Tasmanian boil alerts lifted as TasWater completes historic 24glasses program

Posted 28 August 2018

Boil alerts liftedPublic health alerts have been removed from all TasWater connected water supplies, with the utility confident its customers can now enjoy a glass of water straight from the tap.

TasWater launched the 24glasses Regional Towns Water Supply Program in August 2016, with the aim of getting all health alerts lifted on 24 towns within 24 months. Over the past two years, it has built 17 water treatment plants, installed four water transfer pipelines, cleaned and upgraded water transfer mains, rehabilitated reticulation networks, and built water storage tanks.

Dr Dharma Dharmabalan, TasWater General Manager – System Performance and Major Projects, said the 24glasses project was an enormous task that required a collaborative team effort to think outside the box and deliver results for regional communities.

“Across the whole of Australia I can’t remember anybody doing this … Now you can say the state of Tasmania, which has a permanent population of half a million, has 60 water systems managed by TasWater, and all the water is drinkable straight from the tap,” he said.

“These communities have good road access, they have power supplies, they’ve got schools, hotels, pubs and, in some cases, the NBN. But water is life and they couldn’t drink their water.”

According to Dharmabalan, the biggest challenge was designing the system from start to finish.

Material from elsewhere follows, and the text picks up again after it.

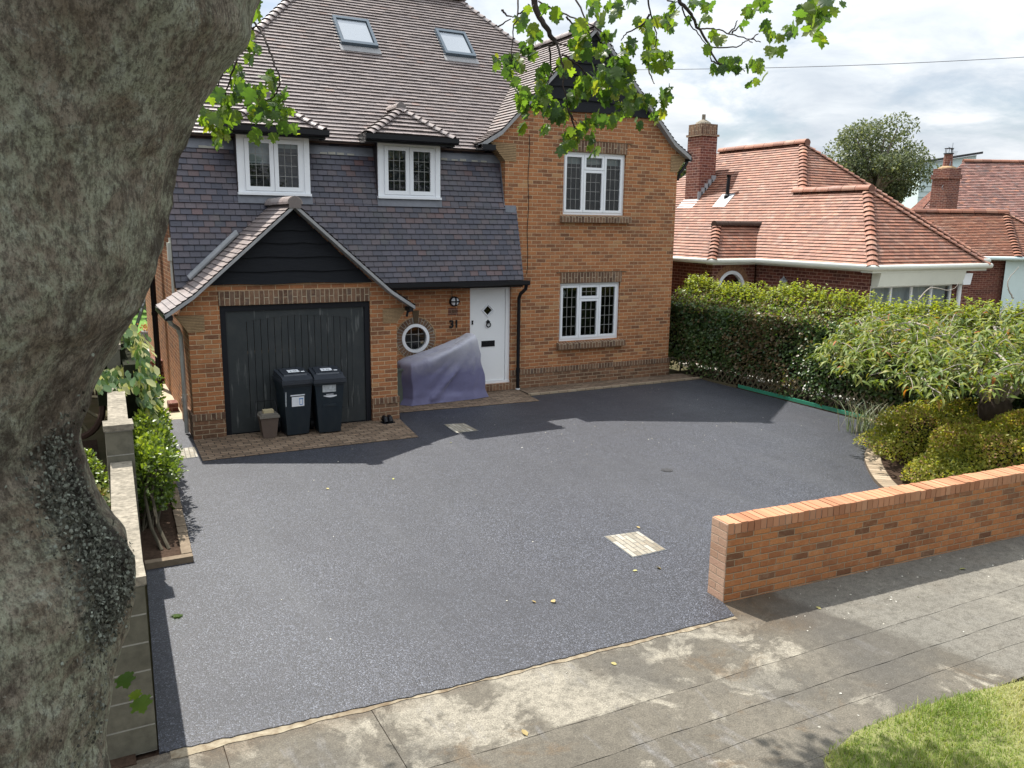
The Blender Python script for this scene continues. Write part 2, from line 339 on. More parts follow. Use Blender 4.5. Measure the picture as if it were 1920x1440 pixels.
M['twig_cherry'] = plain('cherry_twig', (.34, .30, .26), .8, .25, .5, 14, dark=(.13, .11, .095))
M['twig'] = plain('sycamore_twig', (.045, .033, .028), .8, .25, .5, 14)
M['stem'] = plain('shrub_stem', (.075, .065, .045), .9, .2, .5, 14)
# glass: thin, clear, with the sky in it
def glass_mat(name, tint=(.75, .80, .80), refl=1.0):
    m, nt, b = mat(name); m.node_tree.nodes.remove(b)
    tr = nt.new('ShaderNodeBsdfTransparent'); tr.inputs[0].default_value = (*tint, 1)
    gl = nt.new('ShaderNodeBsdfGlossy'); gl.inputs['Roughness'].default_value = .015; gl.inputs[0].default_value = (refl, refl, refl, 1)
    P = nt.objc(); nt.l.new(nt.bump(nt.noise(P, 3.0, 2), .06, .05), gl.inputs['Normal'])
    fr = nt.new('ShaderNodeFresnel'); fr.inputs[0].default_value = 1.52
    ms = nt.new('ShaderNodeMixShader'); nt.l.new(fr.outputs[0], ms.inputs[0]); nt.l.new(tr.outputs[0], ms.inputs[1]); nt.l.new(gl.outputs[0], ms.inputs[2])
    nt.l.new(ms.outputs[0], m.node_tree.nodes['Material Output'].inputs[0]); return m
M['glass'] = glass_mat('window_glass')
m, nt, b = mat('skylight_glass'); b.inputs['Base Color'].default_value = (.30, .33, .36, 1); b.inputs['Roughness'].default_value = .08; b.inputs['Specular IOR Level'].default_value = 1.0
b.inputs['Coat Weight'].default_value = 1; b.inputs['Coat Roughness'].default_value = .02; M['skyglass'] = m
# garage door: grey-green boards with pale scuffs
m, nt, b = mat('garage_door_paint'); P = nt.objc(); st = nt.noise(nt.scalev(P, 9, 9, .9), 1.6, 4, .6); n = nt.noise(P, 14, 5)
c = nt.mix(nt.mapr(n, .3, .7, 0, .4), (.030, .035, .037), (.021, .025, .027)); c = nt.mix(nt.mapr(st, .62, .70, 0, .6), c, (.15, .155, .15)); c = nt.mix(nt.mapr(nt.noise(P, 3, 6, .7), .5, .7, 0, .3), c, (.07, .07, .066))
put(nt, b.inputs['Base Color'], c); b.inputs['Roughness'].default_value = .55; b.inputs['Specular IOR Level'].default_value = .35; M['gdoor'] = m
# bins
m, nt, b = mat('bin_plastic'); P = nt.objc(); n = nt.noise(nt.scalev(P, 1, 1, .35), 9, 5)
put(nt, b.inputs['Base Color'], nt.mix(nt.mapr(n, .4, .75, 0, .35), (.006, .014, .022), (.030, .037, .042))); b.inputs['Roughness'].default_value = .42; M['bin'] = m
# cover cloth
m, nt, b = mat('cover_fabric'); P = nt.objc(); n = nt.noise(P, 6, 6, .65); n2 = nt.noise(P, 160, 2)
sp = nt.new('ShaderNodeSeparateXYZ'); nt.l.new(P, sp.inputs[0])
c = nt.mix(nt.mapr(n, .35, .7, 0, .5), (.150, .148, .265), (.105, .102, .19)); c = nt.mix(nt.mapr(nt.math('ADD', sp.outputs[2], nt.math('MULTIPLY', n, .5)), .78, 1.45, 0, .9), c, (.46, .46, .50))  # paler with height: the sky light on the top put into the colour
put(nt, b.inputs['Base Color'], c); b.inputs['Roughness'].default_value = .58; b.inputs['Specular IOR Level'].default_value = .4; b.inputs['Sheen Weight'].default_value = .2
wr = nt.noise(nt.scalev(P, 2.2, 2.2, 1.6), 3.2, 5, .55, dist=1.2)
nt.l.new(nt.bump(nt.math('ADD', nt.math('ADD', nt.math('MULTIPLY', n, 1.), nt.math('MULTIPLY', n2, .3)), nt.math('MULTIPLY', wr, 1.1)), .4, .014), b.inputs['Normal']); M['cover'] = m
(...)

To begin, the team set out the key areas they needed to focus on: incorporating bold leadership; collaborative planning and partnership; knowledge and capacity; community engagement; budgets and finances; and regulation. 

“The conventional thinking of project delivery had to change; we needed a new way of thinking. We wanted a catchment-to-tap approach – we didn’t want to do it piecemeal.”

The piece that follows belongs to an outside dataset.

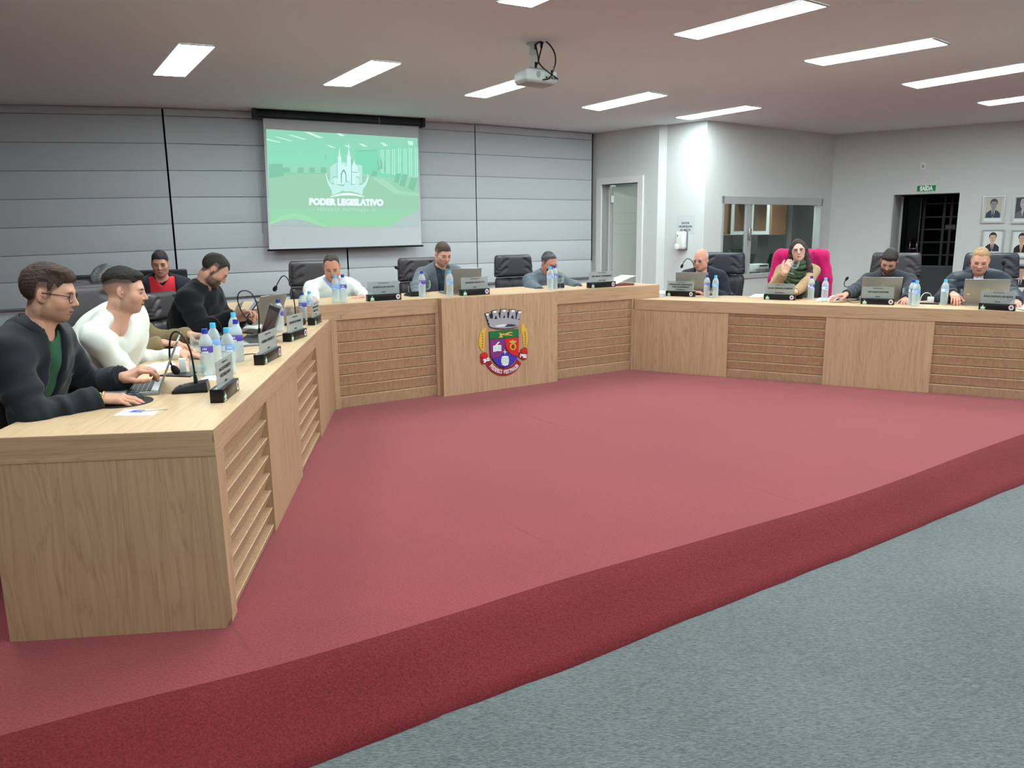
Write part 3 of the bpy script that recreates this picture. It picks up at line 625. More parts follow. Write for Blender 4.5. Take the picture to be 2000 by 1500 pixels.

Once they had formulated a strategy, TasWater packaged the project based on geography and engaged contractors including TRILITY, Stornoway, KBRZinfra and other local consultants to carry out the work.

“The goal was set and we said to the team, ‘You can plan to do it whichever way you want, but by 31 August 2018 all these customers should be able to drink water from their taps’. That was the objective of this exercise,” Dharmabalan said.

“Our aim wasn’t to complete the project – our aim was for the customers to drink the water. When they can drink the water the major project objective is achieved.” 

As much of the work was done in small, isolated communities, Dharmabalan said TasWater needed to develop smart, fit-for-purpose designs. This included constructing treatment plants in local warehouses and transporting them to the site as a whole built in unit.
 
Working across so many towns was also challenge, as TasWater had to keep all of its customers informed. As an indication of the scope of the project, when TasWater was testing the final product to confirm it met Australian Drinking Water Guidelines, the team travelled 27,000km in five weeks and collected more than 4000 samples.

Dharmabalan said the project was a long-term investment to deliver safe drinking water to all Tasmanians.

“These assets are an intergenerational investment by TasWater for the next 30 to 50 years. This is an investment TasWater has made not only for the current generation but for generations to come.”